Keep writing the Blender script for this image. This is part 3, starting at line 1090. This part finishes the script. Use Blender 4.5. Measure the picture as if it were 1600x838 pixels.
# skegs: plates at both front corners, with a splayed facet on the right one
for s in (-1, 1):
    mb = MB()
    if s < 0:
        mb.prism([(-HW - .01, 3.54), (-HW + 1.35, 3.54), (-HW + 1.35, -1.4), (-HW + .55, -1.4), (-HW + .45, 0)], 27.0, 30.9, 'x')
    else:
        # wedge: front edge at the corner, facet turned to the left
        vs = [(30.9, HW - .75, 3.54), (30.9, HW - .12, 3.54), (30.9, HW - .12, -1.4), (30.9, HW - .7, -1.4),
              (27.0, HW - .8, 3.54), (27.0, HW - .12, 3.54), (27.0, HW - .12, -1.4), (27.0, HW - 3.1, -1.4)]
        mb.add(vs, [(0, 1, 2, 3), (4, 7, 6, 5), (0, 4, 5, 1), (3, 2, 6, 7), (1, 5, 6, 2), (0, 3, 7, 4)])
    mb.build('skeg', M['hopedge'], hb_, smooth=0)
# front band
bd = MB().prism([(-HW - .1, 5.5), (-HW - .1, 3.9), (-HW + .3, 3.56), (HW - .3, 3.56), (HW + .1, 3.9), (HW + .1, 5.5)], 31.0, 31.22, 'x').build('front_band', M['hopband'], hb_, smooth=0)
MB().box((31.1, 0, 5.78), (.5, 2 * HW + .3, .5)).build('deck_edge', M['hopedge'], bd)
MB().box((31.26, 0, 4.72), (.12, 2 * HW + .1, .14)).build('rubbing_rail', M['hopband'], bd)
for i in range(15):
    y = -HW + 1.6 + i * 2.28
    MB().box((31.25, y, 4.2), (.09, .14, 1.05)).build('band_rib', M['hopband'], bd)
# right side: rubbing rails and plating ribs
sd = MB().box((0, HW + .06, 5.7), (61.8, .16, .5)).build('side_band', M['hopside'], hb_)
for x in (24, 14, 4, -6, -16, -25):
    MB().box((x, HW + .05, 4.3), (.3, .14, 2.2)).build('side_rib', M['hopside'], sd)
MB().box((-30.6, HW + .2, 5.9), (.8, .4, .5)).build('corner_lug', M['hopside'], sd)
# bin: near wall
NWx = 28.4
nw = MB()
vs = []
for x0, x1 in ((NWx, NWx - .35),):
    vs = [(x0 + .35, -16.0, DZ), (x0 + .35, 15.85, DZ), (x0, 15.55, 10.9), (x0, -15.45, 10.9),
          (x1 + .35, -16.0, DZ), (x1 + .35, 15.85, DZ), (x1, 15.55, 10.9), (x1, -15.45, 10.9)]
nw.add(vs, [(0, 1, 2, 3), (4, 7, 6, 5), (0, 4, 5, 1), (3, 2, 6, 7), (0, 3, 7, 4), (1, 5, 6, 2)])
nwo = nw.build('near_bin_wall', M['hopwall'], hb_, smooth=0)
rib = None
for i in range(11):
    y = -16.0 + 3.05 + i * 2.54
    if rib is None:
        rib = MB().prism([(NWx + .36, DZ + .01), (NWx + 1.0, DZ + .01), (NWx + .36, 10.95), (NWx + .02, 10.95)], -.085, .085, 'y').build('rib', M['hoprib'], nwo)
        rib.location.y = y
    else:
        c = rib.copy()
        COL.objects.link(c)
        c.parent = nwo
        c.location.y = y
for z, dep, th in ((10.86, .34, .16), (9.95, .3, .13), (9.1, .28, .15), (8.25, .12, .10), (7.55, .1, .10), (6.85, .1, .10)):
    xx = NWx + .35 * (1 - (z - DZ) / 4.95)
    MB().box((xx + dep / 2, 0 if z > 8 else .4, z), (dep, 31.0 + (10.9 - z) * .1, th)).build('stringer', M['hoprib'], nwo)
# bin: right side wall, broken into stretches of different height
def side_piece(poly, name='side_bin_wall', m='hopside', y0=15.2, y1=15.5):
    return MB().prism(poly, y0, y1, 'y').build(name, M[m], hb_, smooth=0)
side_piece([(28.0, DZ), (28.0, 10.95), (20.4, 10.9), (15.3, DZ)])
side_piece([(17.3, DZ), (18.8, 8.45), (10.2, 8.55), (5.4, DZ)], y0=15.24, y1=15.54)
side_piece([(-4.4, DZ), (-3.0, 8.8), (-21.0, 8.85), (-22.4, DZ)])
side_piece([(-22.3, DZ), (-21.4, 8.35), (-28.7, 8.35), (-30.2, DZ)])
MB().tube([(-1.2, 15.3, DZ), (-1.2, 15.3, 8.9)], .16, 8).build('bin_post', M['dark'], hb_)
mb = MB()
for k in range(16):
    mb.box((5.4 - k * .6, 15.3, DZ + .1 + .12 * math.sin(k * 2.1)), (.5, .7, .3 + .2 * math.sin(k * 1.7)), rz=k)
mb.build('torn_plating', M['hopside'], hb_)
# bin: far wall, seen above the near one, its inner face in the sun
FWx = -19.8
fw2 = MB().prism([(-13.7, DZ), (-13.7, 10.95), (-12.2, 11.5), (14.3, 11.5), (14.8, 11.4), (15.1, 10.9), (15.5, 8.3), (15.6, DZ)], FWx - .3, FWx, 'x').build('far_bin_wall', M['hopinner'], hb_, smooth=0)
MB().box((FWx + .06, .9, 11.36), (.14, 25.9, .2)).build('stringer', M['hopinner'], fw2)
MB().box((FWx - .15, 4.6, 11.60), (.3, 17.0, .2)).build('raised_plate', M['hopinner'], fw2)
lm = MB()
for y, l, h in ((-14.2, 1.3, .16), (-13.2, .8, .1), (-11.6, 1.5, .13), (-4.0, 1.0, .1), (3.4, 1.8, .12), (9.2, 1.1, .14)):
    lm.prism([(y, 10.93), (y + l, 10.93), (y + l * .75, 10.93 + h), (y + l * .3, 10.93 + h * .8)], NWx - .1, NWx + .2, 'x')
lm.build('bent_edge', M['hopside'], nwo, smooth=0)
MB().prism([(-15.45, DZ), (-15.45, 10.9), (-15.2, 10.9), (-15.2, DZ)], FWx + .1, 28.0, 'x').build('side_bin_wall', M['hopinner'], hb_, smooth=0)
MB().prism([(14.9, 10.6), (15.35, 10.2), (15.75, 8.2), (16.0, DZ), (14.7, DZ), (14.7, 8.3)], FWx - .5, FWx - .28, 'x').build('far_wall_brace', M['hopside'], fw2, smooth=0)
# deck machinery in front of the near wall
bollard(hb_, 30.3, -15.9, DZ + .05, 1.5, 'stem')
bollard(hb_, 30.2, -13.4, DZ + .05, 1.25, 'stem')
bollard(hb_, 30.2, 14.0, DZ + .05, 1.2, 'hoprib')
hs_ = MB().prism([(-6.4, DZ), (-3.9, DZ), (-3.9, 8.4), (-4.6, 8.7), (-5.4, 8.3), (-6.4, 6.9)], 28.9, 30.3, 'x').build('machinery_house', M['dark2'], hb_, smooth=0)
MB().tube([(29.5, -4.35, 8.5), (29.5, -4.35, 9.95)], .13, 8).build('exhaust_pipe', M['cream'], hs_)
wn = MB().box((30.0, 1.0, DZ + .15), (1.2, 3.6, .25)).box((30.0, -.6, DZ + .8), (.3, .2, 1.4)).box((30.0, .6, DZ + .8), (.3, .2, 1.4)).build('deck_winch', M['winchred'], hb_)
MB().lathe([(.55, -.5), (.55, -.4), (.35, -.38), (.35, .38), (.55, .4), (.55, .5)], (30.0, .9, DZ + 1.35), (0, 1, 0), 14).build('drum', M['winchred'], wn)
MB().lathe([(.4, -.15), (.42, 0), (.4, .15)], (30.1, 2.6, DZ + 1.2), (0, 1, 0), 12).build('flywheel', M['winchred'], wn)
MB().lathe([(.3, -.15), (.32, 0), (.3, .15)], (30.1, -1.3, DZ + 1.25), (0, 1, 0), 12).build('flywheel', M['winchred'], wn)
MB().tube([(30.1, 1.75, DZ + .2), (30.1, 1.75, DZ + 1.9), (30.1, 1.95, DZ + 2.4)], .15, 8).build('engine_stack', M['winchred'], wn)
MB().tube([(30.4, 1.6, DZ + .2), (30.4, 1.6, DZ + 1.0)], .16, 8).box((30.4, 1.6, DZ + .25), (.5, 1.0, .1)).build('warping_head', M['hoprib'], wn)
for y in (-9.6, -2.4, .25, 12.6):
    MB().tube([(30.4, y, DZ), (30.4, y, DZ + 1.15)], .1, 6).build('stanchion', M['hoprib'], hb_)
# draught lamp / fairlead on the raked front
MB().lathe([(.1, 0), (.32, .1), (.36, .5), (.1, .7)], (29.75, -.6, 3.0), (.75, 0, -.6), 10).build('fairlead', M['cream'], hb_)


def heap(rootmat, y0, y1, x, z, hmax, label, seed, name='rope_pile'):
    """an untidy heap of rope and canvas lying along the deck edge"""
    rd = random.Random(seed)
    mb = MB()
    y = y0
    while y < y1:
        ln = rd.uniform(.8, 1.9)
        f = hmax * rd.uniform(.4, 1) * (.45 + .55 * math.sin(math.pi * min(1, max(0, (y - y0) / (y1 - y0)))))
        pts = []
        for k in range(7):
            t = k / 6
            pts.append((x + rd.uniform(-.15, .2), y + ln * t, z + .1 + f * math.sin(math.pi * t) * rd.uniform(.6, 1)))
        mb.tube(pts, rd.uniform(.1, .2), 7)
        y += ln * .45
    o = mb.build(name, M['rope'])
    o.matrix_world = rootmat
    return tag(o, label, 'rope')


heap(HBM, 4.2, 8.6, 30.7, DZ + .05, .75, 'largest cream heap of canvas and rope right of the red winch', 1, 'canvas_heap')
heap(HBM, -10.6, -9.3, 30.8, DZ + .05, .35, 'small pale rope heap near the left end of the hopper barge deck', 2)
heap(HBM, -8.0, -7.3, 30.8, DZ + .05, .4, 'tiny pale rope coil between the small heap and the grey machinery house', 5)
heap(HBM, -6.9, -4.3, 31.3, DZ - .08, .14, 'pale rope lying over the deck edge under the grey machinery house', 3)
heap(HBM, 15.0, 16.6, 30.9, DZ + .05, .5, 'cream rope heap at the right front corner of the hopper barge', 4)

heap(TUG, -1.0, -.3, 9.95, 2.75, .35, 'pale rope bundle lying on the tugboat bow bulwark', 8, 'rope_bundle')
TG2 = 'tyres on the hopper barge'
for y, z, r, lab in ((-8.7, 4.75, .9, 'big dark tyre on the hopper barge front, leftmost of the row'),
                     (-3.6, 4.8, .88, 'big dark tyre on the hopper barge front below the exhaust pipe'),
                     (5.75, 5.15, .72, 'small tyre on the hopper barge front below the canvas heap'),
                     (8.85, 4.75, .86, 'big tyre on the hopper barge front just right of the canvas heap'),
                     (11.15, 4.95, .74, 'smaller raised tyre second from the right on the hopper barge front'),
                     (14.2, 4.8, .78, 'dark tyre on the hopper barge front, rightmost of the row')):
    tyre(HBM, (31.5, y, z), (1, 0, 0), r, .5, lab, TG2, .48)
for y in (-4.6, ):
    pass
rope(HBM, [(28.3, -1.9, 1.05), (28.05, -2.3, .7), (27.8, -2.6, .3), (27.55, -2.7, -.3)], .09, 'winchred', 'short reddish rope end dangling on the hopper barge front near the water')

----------

* **DIRECTION**
Only the lines from the one with "(x1 + .35, -16.0, DZ), (x1" to the one with "4), (1, 5, 6, 2)])" are wanted; extract them exactly, both ends included.

* **ANSWER TO THIS EXERCISE**
          (x1 + .35, -16.0, DZ), (x1 + .35, 15.85, DZ), (x1, 15.55, 10.9), (x1, -15.45, 10.9)]
nw.add(vs, [(0, 1, 2, 3), (4, 7, 6, 5), (0, 4, 5, 1), (3, 2, 6, 7), (0, 3, 7, 4), (1, 5, 6, 2)])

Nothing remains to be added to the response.